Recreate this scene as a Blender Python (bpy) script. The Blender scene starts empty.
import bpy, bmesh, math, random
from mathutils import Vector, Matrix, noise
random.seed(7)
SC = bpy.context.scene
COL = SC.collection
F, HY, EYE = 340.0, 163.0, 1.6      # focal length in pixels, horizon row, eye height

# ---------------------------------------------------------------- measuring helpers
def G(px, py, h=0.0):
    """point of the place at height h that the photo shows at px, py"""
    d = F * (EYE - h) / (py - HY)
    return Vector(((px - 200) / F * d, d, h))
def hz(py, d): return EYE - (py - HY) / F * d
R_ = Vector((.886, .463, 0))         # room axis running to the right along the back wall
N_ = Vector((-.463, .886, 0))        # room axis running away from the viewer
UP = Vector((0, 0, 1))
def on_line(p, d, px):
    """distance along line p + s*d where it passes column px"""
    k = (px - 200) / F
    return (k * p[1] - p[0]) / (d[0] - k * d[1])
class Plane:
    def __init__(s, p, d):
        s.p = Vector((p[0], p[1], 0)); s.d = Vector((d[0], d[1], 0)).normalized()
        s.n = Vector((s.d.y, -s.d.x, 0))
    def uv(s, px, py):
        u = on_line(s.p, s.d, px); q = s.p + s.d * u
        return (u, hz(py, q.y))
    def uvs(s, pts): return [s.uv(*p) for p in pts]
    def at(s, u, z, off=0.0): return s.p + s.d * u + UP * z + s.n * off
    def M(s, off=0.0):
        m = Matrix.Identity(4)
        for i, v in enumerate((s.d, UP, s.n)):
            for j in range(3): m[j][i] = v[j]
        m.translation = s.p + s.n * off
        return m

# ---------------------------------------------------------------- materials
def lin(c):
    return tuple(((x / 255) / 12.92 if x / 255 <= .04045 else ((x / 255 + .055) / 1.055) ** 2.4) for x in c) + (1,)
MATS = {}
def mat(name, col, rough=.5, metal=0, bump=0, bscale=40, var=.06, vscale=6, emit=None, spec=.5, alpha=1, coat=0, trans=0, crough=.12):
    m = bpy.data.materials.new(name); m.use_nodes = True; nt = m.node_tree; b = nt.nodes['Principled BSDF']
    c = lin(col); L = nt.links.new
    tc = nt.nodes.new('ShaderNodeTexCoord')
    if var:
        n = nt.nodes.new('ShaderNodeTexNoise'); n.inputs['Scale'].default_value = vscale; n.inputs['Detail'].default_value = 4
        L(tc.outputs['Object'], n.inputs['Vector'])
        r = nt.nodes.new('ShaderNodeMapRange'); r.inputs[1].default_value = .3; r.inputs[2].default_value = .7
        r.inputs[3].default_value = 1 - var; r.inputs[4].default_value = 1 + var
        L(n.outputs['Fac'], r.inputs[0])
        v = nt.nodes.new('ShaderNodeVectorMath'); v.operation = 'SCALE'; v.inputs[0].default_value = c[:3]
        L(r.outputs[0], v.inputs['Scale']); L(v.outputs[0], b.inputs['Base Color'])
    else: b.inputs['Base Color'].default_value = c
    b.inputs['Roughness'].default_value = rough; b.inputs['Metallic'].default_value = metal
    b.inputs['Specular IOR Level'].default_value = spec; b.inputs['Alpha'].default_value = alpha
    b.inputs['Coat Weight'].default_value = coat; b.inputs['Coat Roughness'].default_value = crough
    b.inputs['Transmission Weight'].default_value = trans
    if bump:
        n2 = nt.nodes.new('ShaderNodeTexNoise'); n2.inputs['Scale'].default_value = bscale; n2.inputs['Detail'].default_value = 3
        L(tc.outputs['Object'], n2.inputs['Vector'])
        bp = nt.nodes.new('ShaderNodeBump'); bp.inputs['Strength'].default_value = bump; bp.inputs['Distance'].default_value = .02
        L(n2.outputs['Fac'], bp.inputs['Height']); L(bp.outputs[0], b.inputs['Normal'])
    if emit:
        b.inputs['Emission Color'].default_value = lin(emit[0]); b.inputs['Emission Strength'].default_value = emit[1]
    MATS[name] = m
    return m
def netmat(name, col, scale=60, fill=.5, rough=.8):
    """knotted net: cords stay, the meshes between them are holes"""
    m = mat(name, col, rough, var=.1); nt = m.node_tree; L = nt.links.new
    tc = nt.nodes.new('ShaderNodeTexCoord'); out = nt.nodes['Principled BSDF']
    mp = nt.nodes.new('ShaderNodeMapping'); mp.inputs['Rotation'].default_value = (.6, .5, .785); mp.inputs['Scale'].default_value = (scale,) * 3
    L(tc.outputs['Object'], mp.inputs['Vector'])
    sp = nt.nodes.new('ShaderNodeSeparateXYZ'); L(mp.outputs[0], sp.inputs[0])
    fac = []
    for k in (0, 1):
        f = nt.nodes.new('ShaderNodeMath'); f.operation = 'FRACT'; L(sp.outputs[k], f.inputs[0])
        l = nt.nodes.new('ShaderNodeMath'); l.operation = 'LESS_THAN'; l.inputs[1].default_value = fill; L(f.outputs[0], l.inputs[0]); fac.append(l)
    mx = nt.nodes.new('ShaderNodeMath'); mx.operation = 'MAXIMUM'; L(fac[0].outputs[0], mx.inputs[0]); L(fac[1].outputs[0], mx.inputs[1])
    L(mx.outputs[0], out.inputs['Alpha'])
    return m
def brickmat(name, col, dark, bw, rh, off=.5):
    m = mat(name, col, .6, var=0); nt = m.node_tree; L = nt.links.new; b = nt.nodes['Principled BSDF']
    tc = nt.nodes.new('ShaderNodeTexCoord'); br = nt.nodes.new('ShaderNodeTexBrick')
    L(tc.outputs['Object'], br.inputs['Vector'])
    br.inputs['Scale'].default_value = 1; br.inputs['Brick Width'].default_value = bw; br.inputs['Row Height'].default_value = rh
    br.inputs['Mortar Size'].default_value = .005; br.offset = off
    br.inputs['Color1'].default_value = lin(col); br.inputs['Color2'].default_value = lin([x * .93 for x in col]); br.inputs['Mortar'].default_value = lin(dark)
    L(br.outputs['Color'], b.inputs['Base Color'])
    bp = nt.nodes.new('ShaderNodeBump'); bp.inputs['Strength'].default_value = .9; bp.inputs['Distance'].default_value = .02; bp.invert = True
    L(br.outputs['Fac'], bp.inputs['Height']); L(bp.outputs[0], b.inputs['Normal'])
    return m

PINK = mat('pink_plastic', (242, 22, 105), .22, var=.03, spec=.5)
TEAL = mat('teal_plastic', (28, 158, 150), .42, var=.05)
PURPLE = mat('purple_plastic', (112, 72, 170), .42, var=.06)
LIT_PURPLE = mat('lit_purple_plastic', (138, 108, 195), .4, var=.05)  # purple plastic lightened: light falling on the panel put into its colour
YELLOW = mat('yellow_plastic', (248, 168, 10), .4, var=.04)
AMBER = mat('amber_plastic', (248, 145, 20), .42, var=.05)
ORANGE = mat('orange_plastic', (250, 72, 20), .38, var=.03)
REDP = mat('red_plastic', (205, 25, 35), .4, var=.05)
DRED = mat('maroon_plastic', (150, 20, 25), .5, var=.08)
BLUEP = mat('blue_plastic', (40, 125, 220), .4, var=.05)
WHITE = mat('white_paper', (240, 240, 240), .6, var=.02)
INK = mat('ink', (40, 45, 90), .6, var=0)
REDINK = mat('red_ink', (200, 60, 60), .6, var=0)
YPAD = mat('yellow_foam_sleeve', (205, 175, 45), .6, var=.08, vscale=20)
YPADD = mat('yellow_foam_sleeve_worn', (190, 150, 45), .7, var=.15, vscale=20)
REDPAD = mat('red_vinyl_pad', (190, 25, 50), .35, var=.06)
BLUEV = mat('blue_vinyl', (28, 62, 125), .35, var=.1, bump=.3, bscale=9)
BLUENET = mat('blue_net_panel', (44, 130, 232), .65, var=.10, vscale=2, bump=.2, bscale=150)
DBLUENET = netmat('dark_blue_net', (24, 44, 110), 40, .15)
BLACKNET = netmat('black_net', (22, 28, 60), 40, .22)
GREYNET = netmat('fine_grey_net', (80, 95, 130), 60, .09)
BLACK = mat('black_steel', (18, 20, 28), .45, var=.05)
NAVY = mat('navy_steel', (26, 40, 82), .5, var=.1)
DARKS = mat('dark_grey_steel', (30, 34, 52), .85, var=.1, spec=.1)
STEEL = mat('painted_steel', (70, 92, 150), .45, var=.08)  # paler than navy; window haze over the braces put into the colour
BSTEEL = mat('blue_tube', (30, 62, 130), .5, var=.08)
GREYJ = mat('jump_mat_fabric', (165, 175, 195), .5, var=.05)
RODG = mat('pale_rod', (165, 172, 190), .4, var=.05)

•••

From the first line above through the line that contains "F, HY, EYE = 340.0, 163.0, 1.6", quote each line exactly. Output nothing more.

Recreate this scene as a Blender Python (bpy) script. The Blender scene starts empty.
import bpy, bmesh, math, random
from mathutils import Vector, Matrix, noise
random.seed(7)
SC = bpy.context.scene
COL = SC.collection
F, HY, EYE = 340.0, 163.0, 1.6      # focal length in pixels, horizon row, eye height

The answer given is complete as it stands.